The Problem Isn't Motivation
Most people who want to read more don't have a motivation problem. They have a system problem. They rely on momentary enthusiasm — a Christmas gift, a New Year's resolution — and then find themselves with the book open to chapter three, months later.
A lasting reading routine doesn't come from inspiration. It comes from structure.
Choose the Time, Not the Book
Before deciding what to read, decide when. A fixed time — morning with coffee, twenty minutes on the train, fifteen minutes before sleeping — is worth more than any carefully curated reading list.

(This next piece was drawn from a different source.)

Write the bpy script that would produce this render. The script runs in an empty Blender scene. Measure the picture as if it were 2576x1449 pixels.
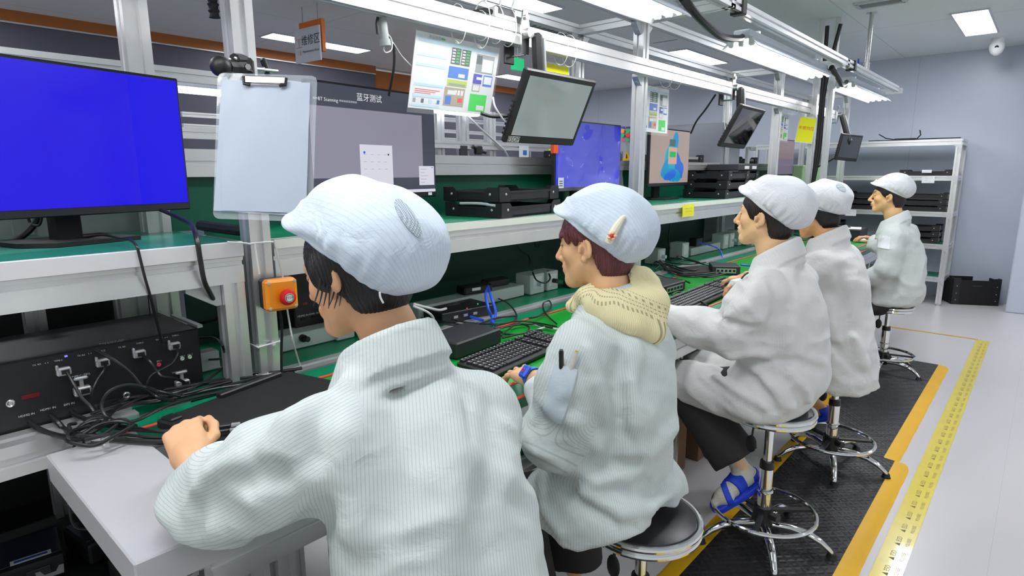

The brain associates habits with contexts. If you always read at the same time and place, after a few weeks the book will almost open by itself.
Lower the Bar
Twenty pages a day may seem small. But that’s two hundred pages every ten days — more than thirty books a year. The problem isn't reading little: it's stopping altogether when the ideal conditions are missing.

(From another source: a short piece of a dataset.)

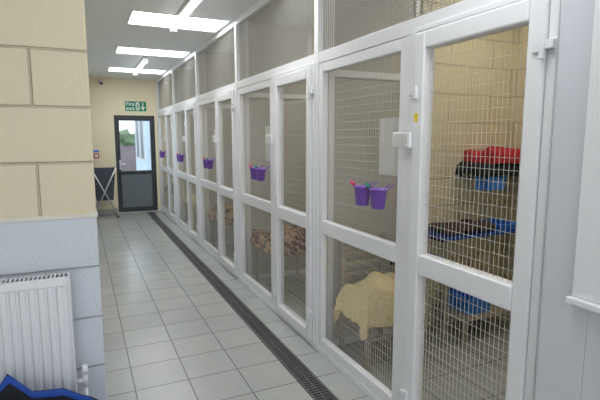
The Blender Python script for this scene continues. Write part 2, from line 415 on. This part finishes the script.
tub(sh,2.87,3.06,2.68,2.80,1.17,1.275,'hanging_box')
boxes('hanger_straps',[(2.90,2.92,2.73,2.75,1.275,1.34),(3.0,3.02,2.73,2.75,1.275,1.34)],M_black,sh)
bb=empty('red_and_black_fleece_blanket',(3.1,2.8,1.37))
drape('black_layer',3.08,2.80,1.375,.26,.13,.09,M_black,bb,amp=.015,seed=14,puff=.04,freq=6)
drape('red_layer',3.12,2.80,1.42,.21,.12,.04,M_red,bb,amp=.03,seed=11,puff=.12,th=.02,freq=6)
cb_=empty('blue_cat_basket',(3.12,2.75,.85))
tub(cb_,3.02,3.22,2.66,2.90,.841,.89,'tub')
cr=empty('blue_storage_crate',(2.9,2.7,0))
tub(cr,2.68,2.90,2.62,2.90,.201,.33,'crate_walls')
boxes('stand',[(2.58,3.2,2.56,2.95,.18,.20)]+[(x,x+.03,y,y+.03,0,.18) for x in (2.59,3.16) for y in (2.57,2.91)],M_wood,cr,bevel=.003)
# beds in other pens
for k in range(1,NU):
    b=Y0+U*k
    t=empty('low_bench',(1.9,b+1.45,0))
    xa,xb_,ya,yb=1.66,2.2,b+1.05,b+1.74
    boxes('top',[(xa,xb_,ya,yb,.46,.485)],M_wood,t,bevel=.004)
    boxes('legs',[(x,x+.03,y,y+.03,0,.46) for x in (xa+.01,xb_-.04) for y in (ya+.01,yb-.04)],M_wood,t)
    drape('spotted_pet_blanket' if k<3 else 'fleece_pet_blanket',1.93,b+1.395,.50,.26,.32,.05,M_spot if k<3 else (M_creamf if k==3 else M_brown),None,amp=.014,seed=k,puff=.17,th=.05)

# ---------------------------------------------------------------- far door
e=empty('door_1',(DX0,YF,0))
fr=[]
yd0,yd1=YF+.02,YF+.09
fr+=[(DX0,DX0+.05,yd0,yd1,0,DH),(DX1-.05,DX1,yd0,yd1,0,DH),(DX0+.05,DX1-.05,yd0,yd1,DH-.05,DH)]
boxes('frame',fr,M_anth,e,bevel=.004)
a,b2=DX0+.052,DX1-.052
s_=.045
boxes('leaf',[(a,a+s_,yd0-.01,yd1-.01,.01,DH-.052),(b2-s_,b2,yd0-.01,yd1-.01,.01,DH-.052),(a+s_,b2-s_,yd0-.01,yd1-.01,DH-.11,DH-.052),(a+s_,b2-s_,yd0-.01,yd1-.01,.82,.89),(a+s_,b2-s_,yd0-.01,yd1-.01,.01,.11)],M_anth,e,bevel=.006)
boxes('lower_panel',[(a+s_,b2-s_,yd0+.01,yd1-.03,.11,.82)],M_panel,e)
boxes('glass',[(a+s_,b2-s_,yd0+.02,yd0+.026,.89,DH-.11)],M_glass,e)
boxes('handle',[(a+.01,a+.04,yd0-.022,yd0-.01,.92,1.12),(a+.015,a+.13,yd0-.055,yd0-.037,1.03,1.05),(a+.015,a+.035,yd0-.055,yd0-.022,1.03,1.05)],M_steel,e,bevel=.003)
boxes('trim_door_threshold',[(DX0,DX1,YF-.02,YF+.0,0,.012)],M_steel)
# outside
boxes('ground_outside',[(-6,8,YF+.2,28,-.25,-.05)],M_grass)
fb=[]
x=-4
while x<6: fb.append((x,x+.14,20.2,20.23,-.05,1.25)); x+=.15
boxes('garden_fence',fb,M_fence)
bm=bmesh.new(); bmesh.ops.create_grid(bm,x_segments=90,y_segments=24,size=1)
for v in bm.verts:
    gx,gz=v.co.x,v.co.y
    p=Vector((gx*6+1,22,.80+gz*.85)); d_=noise.noise(p*2.2)+.5*noise.noise(p*6)
    v.co=Vector((p.x,22+.35*d_,p.z+(.5*noise.noise(Vector((p.x*1.3,0,3)))+.1 if gz>.9 else .06*d_)))
o=obj_from_bm(bm,'garden_hedge',M_hedge,smooth=True); so=o.modifiers.new('s','SOLIDIFY'); so.thickness=.6
bd=empty('outbuilding',(2.6,14,0))
boxes('walls',[(1.60,5,13.2,16,-.05,2.6)],M_bld,bd)
boxes('roof',[(1.44,5.2,13.0,16.2,2.6,2.72)],M_anth,bd)
boxes('window_panes',[(1.58,1.60,13.5,14.3,1.0,2.1),(1.58,1.60,14.6,15.4,1.0,2.1)],M_panel,bd)
boxes('window_frames',[(1.56,1.60,y-.05,y+.85,z,z+.06) for y in (13.5,14.6) for z in (.94,2.1)]+[(1.56,1.60,y,y+.05,1.0,2.1) for y in (13.45,14.3,14.55,15.4)],M_upvc,bd)

# exit sign
s=empty('fire_exit_sign',(1.09,YF-.01,2.24))
sx0,sx1,sz0,sz1=.88,1.30,2.14,2.34
boxes('board',[(sx0,sx1,YF-.012,YF,sz0,sz1)],M_green,s)
def text(t,x,z,size,m,par,yy):
    cu=bpy.data.curves.new('txt','FONT'); cu.body=t; cu.size=size; cu.extrude=.0008; cu.offset=.0015
    o=bpy.data.objects.new('lettering',cu); cu.materials.append(m); COL.objects.link(o); o.parent=par
    o.rotation_euler=(math.pi/2,0,0); o.location=Vector((x,yy,z))-Vector(par.location)
text('Fire',.895,2.25,.11,M_white,s,YF-.013); text('exit',.895,2.16,.11,M_white,s,YF-.013)
bm=bmesh.new(); yy=YF-.0135
add_box(bm,(1.09,1.165,yy,yy+.002,2.16,2.32))
add_box(bm,(1.222,1.242,yy,yy+.002,2.20,2.32))
v=[bm.verts.new(p) for p in [(1.185,yy,2.225),(1.28,yy,2.225),(1.232,yy,2.155)]]; bm.faces.new(v)
obj_from_bm(bm,'pictogram',M_white,s)
bm=bmesh.new(); yy2=yy-.001
add_tube(bm,(1.133,yy2,2.295),(1.133,yy2+.0008,2.295),.011,seg=12)
def limb(p,q,w):
    p=Vector((p[0],0,p[1]));q=Vector((q[0],0,q[1])); d=(q-p).normalized(); n_=Vector((-d.z,0,d.x))*w/2
    bm.faces.new([bm.verts.new((c_.x,yy2,c_.z)) for c_ in (p+n_,p-n_,q-n_,q+n_)])
limb((1.128,2.28),(1.12,2.225),.02); limb((1.12,2.23),(1.10,2.175),.012); limb((1.122,2.23),(1.145,2.20),.012); limb((1.145,2.205),(1.143,2.17),.010); limb((1.127,2.27),(1.153,2.245),.009); limb((1.127,2.27),(1.103,2.25),.009)
obj_from_bm(bm,'running_figure',M_green,s)
# CCTV / detector
c2=empty('security_camera',(.42,YF-.1,2.70))
boxes('mount',[(.39,.45,YF-.02,YF,2.66,2.76)],M_upvc,c2,bevel=.004)
bm=bmesh.new(); add_tube(bm,(.42,YF-.02,2.71),(.42,YF-.07,2.70),.012); add_tube(bm,(.42,YF-.05,2.70),(.44,YF-.20,2.66),.035); obj_from_bm(bm,'body',M_upvc,c2)
bm=bmesh.new(); add_tube(bm,(.44,YF-.2,2.66),(.4405,YF-.204,2.659),.028); obj_from_bm(bm,'lens',M_black,c2)
f=empty('fire_alarm_call_point',(.28,YF-.02,1.22))
boxes('box',[(.23,.33,YF-.04,YF,1.17,1.27)],M_redp,f,bevel=.005)
boxes('face_plate',[(.25,.31,YF-.043,YF-.04,1.19,1.25)],M_white,f)
boxes('notice_plaque',[(.23,.33,YF-.006,YF,1.29,1.33)],M_blued,f)

# laundry trolley
t=empty('folding_laundry_trolley',(.42,10.1,0))
x0,x1,y0,y1=.15,.60,9.85,10.3
tb=[]
for yv in (y0,y1):
    tb+=[((x0,yv,.04),(x1,yv,1.0),.014),((x1,yv,.04),(x0,yv,1.0),.014)]
for xv in (x0,x1):
    tb+=[((xv,y0-.01,1.0),(xv,y1+.01,1.0),.014),((xv,y0,.04),(xv,y1,.04),.012)]
tubes('x_frame',tb,M_steel,t)
bm=bmesh.new()
top=[(x0+.015,y0+.03),(x1-.015,y0+.03),(x1-.015,y1-.03),(x0+.015,y1-.03)]; cxm,cym=(x0+x1)/2,(y0+y1)/2
for (z0,z1,s0,s1) in [(.36,.50,.74,.80),(.50,.985,.80,1.0)]:
    A=[bm.verts.new((cxm+(p[0]-cxm)*s0,p[1],z0)) for p in top]
    B=[bm.verts.new((cxm+(p[0]-cxm)*s1,p[1],z1)) for p in top]
    for i in range(4): bm.faces.new([A[i],A[(i+1)%4],B[(i+1)%4],B[i]])
    if z0==.36: bm.faces.new(A)
bmesh.ops.remove_doubles(bm,verts=bm.verts,dist=.001)
o=obj_from_bm(bm,'bag',M_bag,t); so=o.modifiers.new('s','SOLIDIFY'); so.thickness=.006
bm=bmesh.new()
for xv in (x0,x1):
    for yv in (y0,y1): add_tube(bm,(xv-.01,yv,.026),(xv+.01,yv,.026),.026,seg=14)
obj_from_bm(bm,'castors',M_black,t)

# ---------------------------------------------------------------- fluorescent battens
for (a,b) in [(3.75,5.25),(7.6,9.1)]:
    e=empty('fluorescent_batten_light',(.96,(a+b)/2,H))
    boxes('housing',[(.93,.99,a,b,H-.040,H-.007)],M_upvc,e)
    bm=bmesh.new(); add_tube(bm,(.96,a+.02,H-.065),(.96,b-.02,H-.065),.03,seg=16); obj_from_bm(bm,'diffuser',M_tube,e)
    boxes('end_caps',[(.925,.995,a-.01,a+.02,H-.10,H-.007),(.925,.995,b-.02,b+.01,H-.10,H-.007)],M_upvc,e,bevel=.004)

# ---------------------------------------------------------------- radiator
r=empty('panel_radiator',(-.6,2.09,.75))
rx0,rx1,ry0,ry1,rz0,rz1=-1.27,-.07,2.03,2.115,.43,1.03
bm=bmesh.new()
n=36; pw=(rx1-rx0-.04)/n; prof=[(rx0+.004,ry0+.006),(rx0+.02,ry0+.006)]
for i in range(n):
    xs=rx0+.02+i*pw
    prof+=[(xs+pw*.15,ry0),(xs+pw*.65,ry0),(xs+pw*.78,ry0+.008),(xs+pw,ry0+.008)]
prof+=[(rx1-.004,ry0+.006)]
A=[bm.verts.new((p[0],p[1],rz0+.02)) for p in prof]; B=[bm.verts.new((p[0],p[1],rz1-.035)) for p in prof]
for i in range(len(prof)-1): bm.faces.new([A[i],A[i+1],B[i+1],B[i]])
obj_from_bm(bm,'front_panel',M_radi,r)
boxes('side_and_rails',[(rx0,rx0+.008,ry0,ry1,rz0,rz1),(rx1-.008,rx1,ry0,ry1,rz0,rz1),(rx0+.008,rx1-.008,ry0-.002,ry0+.01,rz1-.035,rz1),(rx0+.008,rx1-.008,ry0-.002,ry0+.01,rz0,rz0+.025),(rx0+.008,rx1-.008,ry1-.006,ry1,rz0,rz1-.004)],M_radi,r,bevel=.003)
gr=[(rx0+.008,rx1-.008,ry0+.01,ry0+.016,rz1-.006,rz1),(rx0+.008,rx1-.008,ry1-.016,ry1-.006,rz1-.006,rz1)]
x=rx0+.012
while x<rx1-.015: gr.append((x,x+.007,ry0+.016,ry1-.016,rz1-.005,rz1-.001)); x+=.0155
boxes('top_grille',gr,M_radi,r)
boxes('inner_core',[(rx0+.01,rx1-.01,ry0+.02,ry1-.02,rz0+.03,rz1-.03)],M_dark,r)
boxes('wall_brackets',[(rx0+.2,rx0+.24,ry1,2.15,.5,.95),(rx1-.24,rx1-.2,ry1,2.15,.5,.95)],M_radi,r)
bm=bmesh.new()
add_tube(bm,(rx1,2.08,.56),(rx1+.03,2.08,.56),.010); add_tube(bm,(rx1+.033,2.08,.53),(rx1+.033,2.08,.59),.011)
add_tube(bm,(rx1+.033,2.08,.59),(rx1+.033,2.08,.625),.014,.011,seg=16); add_tube(bm,(rx1+.033,2.08,0),(rx1+.033,2.08,.53),.0075)
obj_from_bm(bm,'valve_and_pipe',M_radi,r)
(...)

Learn to read even five minutes standing, even a page on your phone, even with a tired mind. Consistency always beats intensity.
Manage the Waiting List
Always having the next book ready is underrated. When you finish a book and don’t know what to read next, the routine breaks. Always keep one or two titles chosen in advance — physically or on an app like Bookstack.
Track What You Read
Logging the books you’ve read isn’t vanity. It’s a reinforcement mechanism. Seeing the list grow motivates you to continue. Rereading notes from a book two years ago reminds you why you love reading.